Ciò nonostante, il precario equilibrio tra un ossessionato della pulizia e un disordinato inguaribile è destinato a crollare presto; e così tra gag in crescendo esilarante e burrascosi alterchi in scena, con tanto di patetici inseguimenti ed addii, Felix e Oscar si lasciano, come in ogni distacco traumatico che si rispetti (e non a caso si salutano, alla fine, coi rispettivi nomi delle ex mogli).
Con una regia essenziale ma attenta, che in una certa lunghezza di pause e cambi scena mantiene comunque fedeltà rispetto all’originale americano, il prodotto portato sulla scena è uno spettacolo fruibile per tutti, come testimonia l’eterogenea presenza in sala, da anziani a bambini, senza contare i soliti fedelissimi spettatori della quarta parete.

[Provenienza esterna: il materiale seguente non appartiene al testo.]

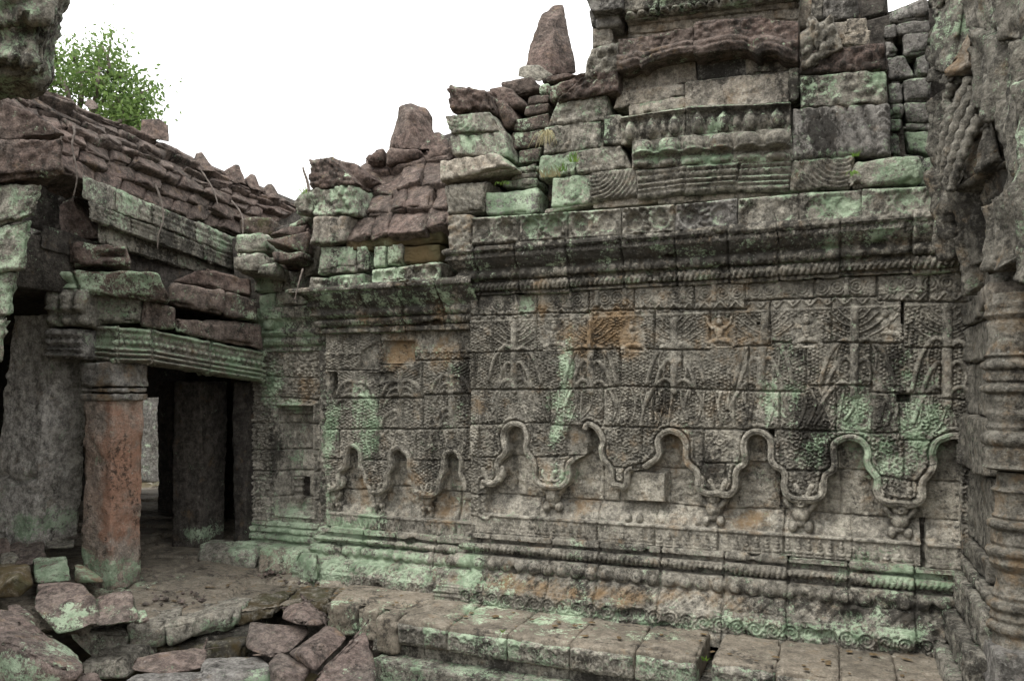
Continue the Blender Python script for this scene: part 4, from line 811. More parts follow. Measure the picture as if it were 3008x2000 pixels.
pb("curved_block", [(2334, 475), (2508, 460), (2492, 552), (2324, 558)], -.09, rl=r_scroll(.8, 1.2, .028, .018, 7), amb=dict(w=.15), res=.009)
pb("animal_head_block", [(2512, 478), (2706, 458), (2705, 528), (2494, 546)], -.14, rl=r_scroll(.85, .3, .03, .012, 8, .8), amb=dict(l=.3), rnd=.05, rough=.02)
pb("thin_slab", [(1604, 612), (1740, 596), (1780, 592), (1600, 626)], -.03, mat=M_PALE, amb=dict(l=0, w=.12, d=.05), rough=.016)
pb("thin_slab", [(1742, 590), (1932, 572), (1930, 594), (1742, 612)], -.04, mat=M_PALE, amb=dict(l=0, w=.14, d=.05), rough=.016)
pb("thin_slab", [(1934, 578), (2160, 563), (2160, 584), (1934, 600)], -.03, mat=M_PALE, amb=dict(l=.1, d=.1), rough=.014)
pb("thin_slab", [(2164, 563), (2340, 558), (2340, 566), (2164, 582)], -.03, mat=M_PALE, amb=dict(l=.1, d=.1), rough=.014)
pb("carved_block", [(1690, 444), (1822, 426), (1850, 497), (1695, 508)], -.07, rl=r_foliage(.010, .04, 4), amb=dict(l=.05, d=.05), rnd=.045)
pb("carved_block", [(1592, 462), (1692, 446), (1694, 508), (1590, 524)], -.05, rl=r_foliage(.010, .05, 14), amb=dict(l=.4, d=.1), rnd=.04, rough=.02)
pb("figure_block", [(1858, 415), (2154, 388), (2154, 480), (1858, 495)], -.10, rl=r_lumps(4, 1, .05), mat=M_SAND, amb=dict(l=.2, d=.14, w=.05), rough=.010, res=.010)
pb("figure_block", [(2156, 392), (2325, 376), (2325, 474), (2158, 478)], -.10, rl=r_lumps(2, 2, .055), amb=dict(l=.1, d=.08), rough=.010, res=.010)
pb("head_block", [(1823, 348), (2012, 320), (2013, 402), (1826, 424)], -.08, rl=r_heads(3, 3, .05), amb=dict(l=.2, d=.2), rough=.010, res=.010)
pb("head_block", [(2016, 318), (2322, 304), (2322, 384), (2016, 402)], -.08, rl=r_heads(4, 4, .05), amb=dict(l=.2, d=.25), rough=.010, res=.010)
pb("plain_block", [(1772, 340), (1824, 338), (1826, 420), (1772, 422)], -.09, amb=dict(l=.2, d=.3), rnd=.04)
pb("drapery_block", [(2328, 320), (2612, 306), (2616, 456), (2326, 472)], -.07, rl=r_drape(.35, .085, .034, 5), mat=M_GREY, amb=dict(l=.12, d=.12, lu=.2), res=.016)
pb("rope_pilaster", [(2572, 312), (2612, 308), (2616, 455), (2574, 458)], -.095, .12, rl=lambda u, v, w_, h: .022 * np.abs(np.sin(v / .05 * 3.14 + 4 * np.abs(u / w_ - .5))) ** .6, mat=M_GREY, amb=dict(l=.06, d=.08), rough=.006)
pb("carved_block", [(1640, 298), (1780, 281), (1790, 352), (1606, 372)], -.06, rl=r_foliage(.012, .05, 7), amb=dict(l=.2))
pb("carved_block", [(1600, 376), (1768, 354), (1768, 432), (1594, 455)], -.05, rl=r_scroll(.1, .6, .05, .012, 7), amb=dict(l=.26), rough=.018)
pb("thin_slab", [(1822, 268), (2008, 247), (2010, 280), (1800, 318)], -.02, mat=M_PALE, amb=dict(l=.05, d=.1), rough=.02)
pb("thin_slab", [(1850, 312), (2012, 284), (2012, 316), (1852, 338)], -.03, mat=M_PALE, amb=dict(l=.1, d=.1), rough=.02)
pb("plain_block", [(2012, 241), (2316, 212), (2315, 298), (2014, 326)], -.05, mat=M_PALE, amb=dict(l=.06, d=.12, w=.1), rough=.008, rnd=.02)
pb("plain_block", [(2320, 205), (2345, 200), (2342, 290), (2320, 296)], -.07, amb=dict(l=.15, d=.3))
pb("carved_block", [(2349, 220), (2598, 208), (2604, 306), (2350, 318)], -.09, rl=r_foliage(.018, .06, 9), amb=dict(l=.24, d=.1), rnd=.03, rough=.016)
pb("plain_block", [(1822, 205), (2042, 165), (2046, 240), (1824, 276)], .02, mat=M_PALE, amb=dict(l=.03, d=.12, w=.08), rough=.012)
pb("plain_block", [(2048, 170), (2190, 150), (2190, 225), (2048, 238)], .02, mat=M_GREY, amb=dict(l=.1, d=.45))
pb("plain_block", [(2194, 150), (2340, 150), (2340, 205), (2194, 218)], .02, mat=M_PALE, amb=dict(l=.08, d=.22))
# lobed arch in two stones
def lobed(name, top, bot, y, thick, amb):
    nU, nV = 70, 26; tu = np.linspace(0, 1, nU); T = np.array([W(np.interp(t, np.linspace(0, 1, len(top)), [p[0] for p in top]), np.interp(t, np.linspace(0, 1, len(top)), [p[1] for p in top]), y) for t in tu])
    bs = smooth_line(bot, 4); Bq = np.array([W(np.interp(t, np.linspace(0, 1, len(bs)), bs[:, 0]), np.interp(t, np.linspace(0, 1, len(bs)), bs[:, 1]), y) for t in tu])
    v = np.linspace(0, 1, nV); prof = .02 + .05 * sst(.35, .62, v) + .03 * np.sqrt(np.clip(1 - ((v - .62) / .12) ** 2, 0, 1)) + .035 * np.sqrt(np.clip(1 - ((v - .82) / .10) ** 2, 0, 1)) + .02 * np.sqrt(np.clip(1 - ((v - .95) / .05) ** 2, 0, 1))
    Pt = T[:, None] * (1 - v[None, :, None]) + Bq[:, None] * v[None, :, None]; k = fb2(Pt[..., 0], Pt[..., 2], 9, 3, 4); fol = r_foliage(.018, .05, 3)(Pt[..., 0], Pt[..., 2], 1, 1) * (v[None] < .42)
    Pt[..., 1] -= prof[None] * (.8 + .4 * k) + fol
    Pt = np.concatenate([Pt[:, :1] + [0, thick, 0], Pt, Pt[:, -1:] + [0, thick, 0]], 1); Pt = np.concatenate([Pt[:1] * [1, 0, 1] + [0, y + thick, 0], Pt, Pt[-1:] * [1, 0, 1] + [0, y + thick, 0]], 0)
    return mesh(name, Pt.reshape(-1, 3), gridF(nU + 2, nV + 2, flip=True), M_RED, ped, amb)
lobed("lobed_arch", [(1819, 122), (1900, 112), (2036, 84)], [(1819, 216), (1850, 217), (1880, 202), (1890, 212), (1898, 208), (1920, 192), (1970, 178), (2042, 166)], -.07, .4, dict(l=.12, d=.12, w=.05))
lobed("lobed_arch", [(2040, 82), (2130, 64), (2230, 58), (2345, 70)], [(2042, 172), (2070, 172), (2150, 156), (2200, 158), (2230, 176), (2245, 164), (2280, 164), (2305, 182), (2345, 190)], -.09, .4, dict(l=.14, d=.2, w=.04))
pb("ornament_block", [(2040, 66), (2236, 44), (2238, 92), (2042, 90)], -.08, .4, mat=M_RED, rl=r_foliage(.02, .05, 31), amb=dict(l=.1, d=.3))
pb("ornament_block", [(2240, 84), (2335, 66), (2342, 110), (2240, 100)], -.09, .4, mat=M_RED, rl=r_foliage(.02, .05, 33), amb=dict(l=.1, d=.2))
pb("naga_block", [(1738, 145), (1816, 128), (1818, 205), (1712, 240)], -.10, .5, mat=M_SAND, rl=r_foliage(.03, .07, 5), amb=dict(l=.1, d=.1), rough=.02)
pb("naga_block", [(1612, 252), (1708, 222), (1760, 200), (1618, 300)], -.04, .5, mat=M_RED, rl=r_foliage(.02, .06, 5))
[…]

L’allestimento scenico è ricco, studiato, si permette una certa abbondanza di particolari, quasi a voler ribadire quella particolare atmosfera di familiarità e casa che si respira un po’ ovunque, dal botteghino al foyer e che risulta così fondamentale alla base di un nuovo modello di marketing teatrale proposto dal Teatro della Gioventù; apparentemente, fa quasi sorridere l’intervento dell’ “impresario” che apre ogni recita con il suo discorso di benvenuto. In realtà, fa molto riflettere questo teatro che sopravvive alla concorrenza e alle stagioni con un’offerta di sola produzione (TKC non si finanzia con attività didattiche) interamente autorealizzata. Volendosi aprire a forme nuove, come la sit-com, TKC si propone di offrire un cartellone completo per la nuova stagione, con un programma intensivo di repliche, come questo in corso (o quello, ricordato dai più, di Rumori fuori scena”); in realtà, l’offerta per ora è centrata sul solo genere commedia, nel giusto intendimento, espliciatato al pubblico, di non sconfinare nel rischio “noia”, definito così sempre “in agguato nel teatro italiano”.
Eppure, noi sappiamo che, con TKC, la noia non è mai dietro l’angolo, anche se si dovesse trattare di tragedia greca; proprio per questo speriamo – osiamo sperare – in scelte nuove e più coraggiose, oltre le etichette di genere, sapendo che questo teatro ha tutte le carte in regole per affrontare nuove pièce, raccontando storie su altri palchi e in nuovi contesti.